INSTRUCTIONS FOR THE TASK =>
Extract all lines that hold the string "scene".

== DATA PROVIDED

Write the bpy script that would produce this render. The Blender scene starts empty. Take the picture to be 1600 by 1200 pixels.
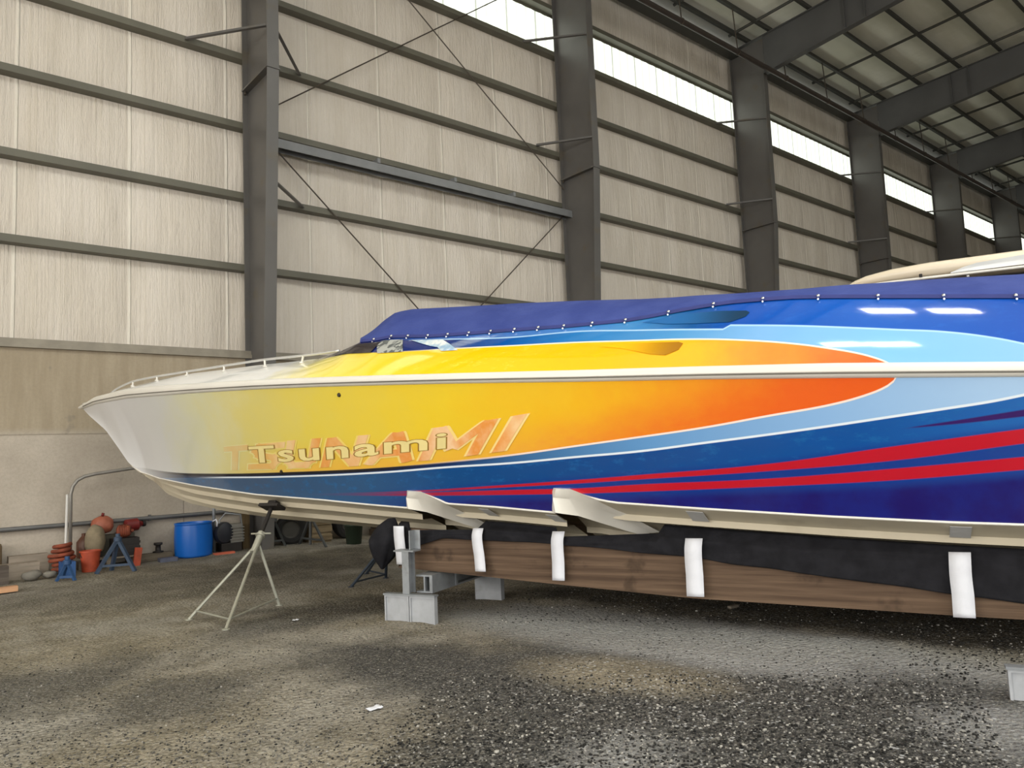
import bpy, bmesh, math, random
from mathutils import Vector, Matrix, noise
random.seed(7)
D = bpy.data
C = bpy.context.scene.collection
SC = bpy.context.scene
PI = math.pi
CAL = ((1176.95, 40.4314, 5.3931, -2.5559, 4.707, 7.621))
BOW = (2.199, 11.7788, 0.0); FWD = (-0.3907, 0.9205, 0.0); OUT = (-0.9205, -0.3907, 0.0)
# hull lines measured in boat coordinates: metres aft of the bow, height (and half breadth)
LN = {
    'stem': [[0.0, 2.319], [0.167, 2.193], [0.507, 1.981], [0.771, 1.728], [0.964, 1.534], [1.154, 1.403], [1.521, 1.245], [1.724, 1.103], [2.162, 0.978], [2.817, 0.872], [3.629, 0.787], [5.071, 0.689], [9.0, 0.43], [13.0, 0.16]],
    'rub_low': [[0.0, 2.3], [0.596, 2.322], [1.672, 2.304], [2.517, 2.261], [3.22, 2.228], [4.362, 2.168], [5.281, 2.112], [6.73, 2.016], [7.873, 1.935], [8.835, 1.872], [9.66, 1.81], [10.7, 1.728]],
    'rub_top': [[0.0, 2.34], [0.594, 2.416], [1.671, 2.414], [2.517, 2.372], [3.221, 2.326], [4.364, 2.258], [5.283, 2.196], [6.734, 2.095], [7.878, 2.018], [8.841, 1.958], [9.668, 1.902], [10.708, 1.811]],
    'chineA': [[1.02, 1.496], [1.24, 1.392], [1.75, 1.31], [2.586, 1.224], [3.905, 1.11], [4.937, 1.055], [5.63, 1.006], [6.094, 0.977]],
    'chineB': [[6.508, 1.02], [6.99, 0.986], [7.556, 0.938]],
    'chineC': [[8.054, 1.013], [8.728, 0.96], [9.576, 0.901], [10.261, 0.863], [10.646, 0.848]],
    'steps': [6.094, 7.556],
    'B1': [[1.117, 1.462], [2.14, 1.376], [3.084, 1.344], [4.429, 1.331], [5.553, 1.335], [6.595, 1.366], [7.234, 1.401], [7.8, 1.448], [8.319, 1.491], [8.795, 1.534], [9.236, 1.588], [9.644, 1.637], [9.877, 1.69], [9.972, 1.727], [10.01, 1.752], [10.031, 1.782]],
    'B2': [[3.205, 1.298], [4.412, 1.286], [5.865, 1.298], [6.586, 1.323], [7.223, 1.337], [7.787, 1.364], [8.306, 1.387], [8.783, 1.426], [9.223, 1.462], [9.632, 1.5], [10.011, 1.539], [10.295, 1.568], [10.531, 1.594], [10.694, 1.62]],
    'R1u': [[4.953, 1.112], [6.115, 1.125], [7.194, 1.163], [7.76, 1.186], [8.283, 1.212], [9.202, 1.262], [9.995, 1.349], [10.681, 1.421]],
    'R1l': [[4.952, 1.106], [6.112, 1.113], [7.191, 1.143], [7.756, 1.159], [8.278, 1.179], [9.197, 1.213], [9.988, 1.259], [10.676, 1.334]],
    'R2u': [[4.952, 1.106], [6.111, 1.108], [7.186, 1.119], [7.75, 1.121], [8.273, 1.141], [9.192, 1.161], [9.984, 1.206], [10.671, 1.254]],
    'R2l': [[4.948, 1.093], [6.104, 1.082], [7.18, 1.08], [7.745, 1.081], [8.266, 1.088], [9.186, 1.107], [9.977, 1.132], [10.666, 1.177]],
    'Pu': [[10.077, 1.462], [10.358, 1.494], [10.688, 1.534]],
    'Pl': [[10.076, 1.458], [10.356, 1.47], [10.686, 1.493]],
    'big_base': [[3.377, 1.374], [4.442, 1.363], [5.561, 1.364], [6.601, 1.393], [7.211, 1.438]],
    'big_top': [[3.511, 1.63], [4.94, 1.637], [6.095, 1.642], [6.658, 1.666], [7.044, 1.69], [7.467, 1.724]],
    'small_base': [[3.953, 1.443], [4.471, 1.44], [5.059, 1.44], [5.585, 1.452], [5.907, 1.464], [6.6, 1.485]],
    'small_top': [[3.997, 1.616], [4.539, 1.611], [5.115, 1.61], [5.631, 1.615], [5.945, 1.616], [6.63, 1.624]],
    'dot': [[5.503, 2.018]],
    'fit': [[4.432, 1.337]],
    'step1': [[6.113, 1.119], [6.259, 1.112], [6.457, 1.043], [6.522, 1.015]],
    'step2': [[7.572, 1.114], [7.694, 1.112], [7.901, 1.044], [8.053, 1.004]],
    'CE': [[0.0, 2.36], [0.794, 2.437], [1.301, 2.484], [2.058, 2.51], [2.728, 2.518], [3.33, 2.502], [3.877, 2.493], [4.38, 2.476], [4.845, 2.467], [5.195, 2.521], [5.397, 2.575], [5.583, 2.566], [5.78, 2.574], [6.248, 2.526], [6.764, 2.496], [7.163, 2.478], [7.614, 2.454], [8.13, 2.44], [8.323, 2.448], [8.557, 2.466], [8.783, 2.477], [8.949, 2.481], [9.211, 2.47], [9.414, 2.458], [9.673, 2.427], [10.081, 2.372], [10.462, 2.321], [10.818, 2.273]],
    'D1': [[4.634, 2.443], [5.353, 2.44], [5.863, 2.396], [6.29, 2.369], [6.562, 2.354], [7.201, 2.312], [7.779, 2.277], [8.318, 2.229], [8.67, 2.196], [9.043, 2.146], [9.43, 2.072], [9.67, 2.008], [9.822, 1.96], [9.932, 1.912], [9.985, 1.881], [10.005, 1.866]],
    'L1': [[6.028, 2.515], [6.467, 2.469], [7.142, 2.405], [7.722, 2.391], [8.287, 2.328], [8.941, 2.246]],
    'L2': [[8.969, 2.278], [9.425, 2.215], [9.792, 2.155], [10.058, 2.109], [10.346, 2.057], [10.61, 1.98], [10.733, 1.931]],
    'grille': [[5.658, 2.525], [5.715, 2.546], [5.952, 2.524], [6.086, 2.374], [5.799, 2.389]],
    'splash': [[6.06, 2.537], [6.256, 2.518], [6.415, 2.468], [6.528, 2.412], [6.686, 2.323], [6.514, 2.333], [6.437, 2.382], [6.336, 2.408], [6.176, 2.462]],
    'scoop1': [[8.264, 2.157], [8.377, 2.199], [8.655, 2.171], [8.668, 2.153], [8.638, 2.109], [8.552, 2.066], [8.402, 2.098]],
    'scoop2': [[8.256, 2.414], [8.565, 2.439], [8.867, 2.42], [9.097, 2.389], [9.117, 2.372], [9.09, 2.329], [8.981, 2.293], [8.588, 2.349]],
    'wind': [[4.946, 2.454], [5.397, 2.575], [5.608, 2.566], [5.799, 2.389], [5.379, 2.422]],
    'ridge': [[5.08, 2.665], [5.199, 2.74], [5.367, 2.849], [5.515, 2.918], [5.69, 2.923], [6.147, 2.884], [6.857, 2.829], [7.508, 2.768], [8.107, 2.705], [8.819, 2.642], [9.37, 2.603], [9.745, 2.592], [10.099, 2.571], [10.515, 2.544], [10.903, 2.51]],
    'snaps': [[5.583, 2.575], [5.796, 2.582], [5.993, 2.568], [6.22, 2.553], [6.44, 2.54], [6.665, 2.519], [6.89, 2.504], [7.126, 2.491], [7.354, 2.481], [7.591, 2.47], [7.844, 2.47], [8.131, 2.451], [8.486, 2.472], [8.838, 2.488], [9.202, 2.476], [9.584, 2.446], [9.97, 2.396], [10.366, 2.343], [10.771, 2.292]],
    'rail': [[0.812, 0.189, 2.409], [1.067, 0.244, 2.487], [1.496, 0.332, 2.541], [2.087, 0.443, 2.542], [2.738, 0.551, 2.533], [3.448, 0.654, 2.526], [4.149, 0.74, 2.521], [4.682, 0.794, 2.5], [4.954, 0.818, 2.493], [5.214, 0.838, 2.493]],
    'railfoot': [[1.496, 0.332, 2.496], [2.087, 0.443, 2.491], [2.737, 0.551, 2.488], [3.447, 0.654, 2.469], [4.138, 0.738, 2.454], [4.69, 0.794, 2.446]],
}
PANEL_EMIT, FILL_EMIT, SKY, P_END, P_FRONT, LAMP_EMIT, EXPO = 1.4, 10.0, 1.2, 2200.0, 1500.0, 26.0, 0.0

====

CORRECT RESULT =>
Write the bpy script that would produce this render. The Blender scene starts empty. Take the picture to be 1600 by 1200 pixels.
C = bpy.context.scene.collection
SC = bpy.context.scene